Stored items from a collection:

★ ★ ★ ★ ★ ★ ★

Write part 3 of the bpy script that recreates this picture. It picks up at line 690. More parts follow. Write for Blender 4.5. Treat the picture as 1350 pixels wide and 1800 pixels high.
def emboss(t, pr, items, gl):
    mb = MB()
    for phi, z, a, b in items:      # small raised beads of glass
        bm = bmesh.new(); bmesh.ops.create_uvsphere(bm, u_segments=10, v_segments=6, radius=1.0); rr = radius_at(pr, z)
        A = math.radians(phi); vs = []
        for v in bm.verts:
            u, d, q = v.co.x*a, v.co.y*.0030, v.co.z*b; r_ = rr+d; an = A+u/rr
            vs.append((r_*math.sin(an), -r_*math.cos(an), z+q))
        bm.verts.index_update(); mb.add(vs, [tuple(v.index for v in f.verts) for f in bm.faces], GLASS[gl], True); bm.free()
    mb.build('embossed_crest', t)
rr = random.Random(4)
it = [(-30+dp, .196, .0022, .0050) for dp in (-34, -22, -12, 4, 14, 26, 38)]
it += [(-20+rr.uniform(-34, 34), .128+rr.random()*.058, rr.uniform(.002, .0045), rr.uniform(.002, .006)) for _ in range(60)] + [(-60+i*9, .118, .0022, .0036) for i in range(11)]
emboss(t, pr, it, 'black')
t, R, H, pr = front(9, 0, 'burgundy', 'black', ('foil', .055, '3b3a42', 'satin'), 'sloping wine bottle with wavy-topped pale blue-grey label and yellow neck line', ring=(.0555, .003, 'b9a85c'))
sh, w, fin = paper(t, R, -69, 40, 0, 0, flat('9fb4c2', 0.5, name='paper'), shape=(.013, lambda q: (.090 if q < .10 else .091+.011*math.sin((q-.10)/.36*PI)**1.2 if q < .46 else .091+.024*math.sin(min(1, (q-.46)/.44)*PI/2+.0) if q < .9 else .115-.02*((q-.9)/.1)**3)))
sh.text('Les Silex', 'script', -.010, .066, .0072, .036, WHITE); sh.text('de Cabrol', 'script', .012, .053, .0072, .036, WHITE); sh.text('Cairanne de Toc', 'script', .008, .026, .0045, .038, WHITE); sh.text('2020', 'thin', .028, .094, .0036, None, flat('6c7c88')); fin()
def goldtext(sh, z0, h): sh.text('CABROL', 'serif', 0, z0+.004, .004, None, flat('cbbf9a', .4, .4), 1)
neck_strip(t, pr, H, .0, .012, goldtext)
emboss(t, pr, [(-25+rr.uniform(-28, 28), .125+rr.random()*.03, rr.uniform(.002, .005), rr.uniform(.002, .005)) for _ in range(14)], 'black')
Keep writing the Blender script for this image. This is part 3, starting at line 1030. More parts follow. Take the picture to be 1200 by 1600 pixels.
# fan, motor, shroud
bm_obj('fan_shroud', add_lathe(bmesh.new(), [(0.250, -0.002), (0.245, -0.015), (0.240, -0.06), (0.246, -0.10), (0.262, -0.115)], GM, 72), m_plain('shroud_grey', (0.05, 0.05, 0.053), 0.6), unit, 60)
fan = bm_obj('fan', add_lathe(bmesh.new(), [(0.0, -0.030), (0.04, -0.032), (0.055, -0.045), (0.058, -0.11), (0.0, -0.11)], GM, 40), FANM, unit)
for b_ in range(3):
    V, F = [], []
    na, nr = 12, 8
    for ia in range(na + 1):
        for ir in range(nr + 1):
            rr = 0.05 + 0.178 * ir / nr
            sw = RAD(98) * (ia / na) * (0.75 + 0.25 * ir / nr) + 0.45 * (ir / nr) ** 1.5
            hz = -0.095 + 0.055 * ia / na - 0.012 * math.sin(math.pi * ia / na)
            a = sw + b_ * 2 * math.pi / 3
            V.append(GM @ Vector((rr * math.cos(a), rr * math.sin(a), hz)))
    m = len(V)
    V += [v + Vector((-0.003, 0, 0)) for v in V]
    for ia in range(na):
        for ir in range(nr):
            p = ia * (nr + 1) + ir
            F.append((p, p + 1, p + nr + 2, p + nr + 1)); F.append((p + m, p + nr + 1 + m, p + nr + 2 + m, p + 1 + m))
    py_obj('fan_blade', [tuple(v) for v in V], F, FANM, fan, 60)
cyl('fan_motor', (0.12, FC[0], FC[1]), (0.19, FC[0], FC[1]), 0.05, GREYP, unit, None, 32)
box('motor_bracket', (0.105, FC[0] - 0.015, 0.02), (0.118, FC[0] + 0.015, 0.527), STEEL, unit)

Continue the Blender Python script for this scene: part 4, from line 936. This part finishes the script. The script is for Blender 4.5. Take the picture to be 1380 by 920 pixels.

★ ★ ★ ★ ★ ★ ★

EXERCISE AIM – Transcribe all the entries, keeping each one exactly as it is.

EXERCISE ANSWER –
Write part 3 of the bpy script that recreates this picture. It picks up at line 690. More parts follow. Write for Blender 4.5. Treat the picture as 1350 pixels wide and 1800 pixels high.
def emboss(t, pr, items, gl):
    mb = MB()
    for phi, z, a, b in items:      # small raised beads of glass
        bm = bmesh.new(); bmesh.ops.create_uvsphere(bm, u_segments=10, v_segments=6, radius=1.0); rr = radius_at(pr, z)
        A = math.radians(phi); vs = []
        for v in bm.verts:
            u, d, q = v.co.x*a, v.co.y*.0030, v.co.z*b; r_ = rr+d; an = A+u/rr
            vs.append((r_*math.sin(an), -r_*math.cos(an), z+q))
        bm.verts.index_update(); mb.add(vs, [tuple(v.index for v in f.verts) for f in bm.faces], GLASS[gl], True); bm.free()
    mb.build('embossed_crest', t)
rr = random.Random(4)
it = [(-30+dp, .196, .0022, .0050) for dp in (-34, -22, -12, 4, 14, 26, 38)]
it += [(-20+rr.uniform(-34, 34), .128+rr.random()*.058, rr.uniform(.002, .0045), rr.uniform(.002, .006)) for _ in range(60)] + [(-60+i*9, .118, .0022, .0036) for i in range(11)]
emboss(t, pr, it, 'black')
t, R, H, pr = front(9, 0, 'burgundy', 'black', ('foil', .055, '3b3a42', 'satin'), 'sloping wine bottle with wavy-topped pale blue-grey label and yellow neck line', ring=(.0555, .003, 'b9a85c'))
sh, w, fin = paper(t, R, -69, 40, 0, 0, flat('9fb4c2', 0.5, name='paper'), shape=(.013, lambda q: (.090 if q < .10 else .091+.011*math.sin((q-.10)/.36*PI)**1.2 if q < .46 else .091+.024*math.sin(min(1, (q-.46)/.44)*PI/2+.0) if q < .9 else .115-.02*((q-.9)/.1)**3)))
sh.text('Les Silex', 'script', -.010, .066, .0072, .036, WHITE); sh.text('de Cabrol', 'script', .012, .053, .0072, .036, WHITE); sh.text('Cairanne de Toc', 'script', .008, .026, .0045, .038, WHITE); sh.text('2020', 'thin', .028, .094, .0036, None, flat('6c7c88')); fin()
def goldtext(sh, z0, h): sh.text('CABROL', 'serif', 0, z0+.004, .004, None, flat('cbbf9a', .4, .4), 1)
neck_strip(t, pr, H, .0, .012, goldtext)
emboss(t, pr, [(-25+rr.uniform(-28, 28), .125+rr.random()*.03, rr.uniform(.002, .005), rr.uniform(.002, .005)) for _ in range(14)], 'black')
Keep writing the Blender script for this image. This is part 3, starting at line 1030. More parts follow. Take the picture to be 1200 by 1600 pixels.
# fan, motor, shroud
bm_obj('fan_shroud', add_lathe(bmesh.new(), [(0.250, -0.002), (0.245, -0.015), (0.240, -0.06), (0.246, -0.10), (0.262, -0.115)], GM, 72), m_plain('shroud_grey', (0.05, 0.05, 0.053), 0.6), unit, 60)
fan = bm_obj('fan', add_lathe(bmesh.new(), [(0.0, -0.030), (0.04, -0.032), (0.055, -0.045), (0.058, -0.11), (0.0, -0.11)], GM, 40), FANM, unit)
for b_ in range(3):
    V, F = [], []
    na, nr = 12, 8
    for ia in range(na + 1):
        for ir in range(nr + 1):
            rr = 0.05 + 0.178 * ir / nr
            sw = RAD(98) * (ia / na) * (0.75 + 0.25 * ir / nr) + 0.45 * (ir / nr) ** 1.5
            hz = -0.095 + 0.055 * ia / na - 0.012 * math.sin(math.pi * ia / na)
            a = sw + b_ * 2 * math.pi / 3
            V.append(GM @ Vector((rr * math.cos(a), rr * math.sin(a), hz)))
    m = len(V)
    V += [v + Vector((-0.003, 0, 0)) for v in V]
    for ia in range(na):
        for ir in range(nr):
            p = ia * (nr + 1) + ir
            F.append((p, p + 1, p + nr + 2, p + nr + 1)); F.append((p + m, p + nr + 1 + m, p + nr + 2 + m, p + 1 + m))
    py_obj('fan_blade', [tuple(v) for v in V], F, FANM, fan, 60)
cyl('fan_motor', (0.12, FC[0], FC[1]), (0.19, FC[0], FC[1]), 0.05, GREYP, unit, None, 32)
box('motor_bracket', (0.105, FC[0] - 0.015, 0.02), (0.118, FC[0] + 0.015, 0.527), STEEL, unit)

Continue the Blender Python script for this scene: part 4, from line 936. This part finishes the script. The script is for Blender 4.5. Take the picture to be 1380 by 920 pixels.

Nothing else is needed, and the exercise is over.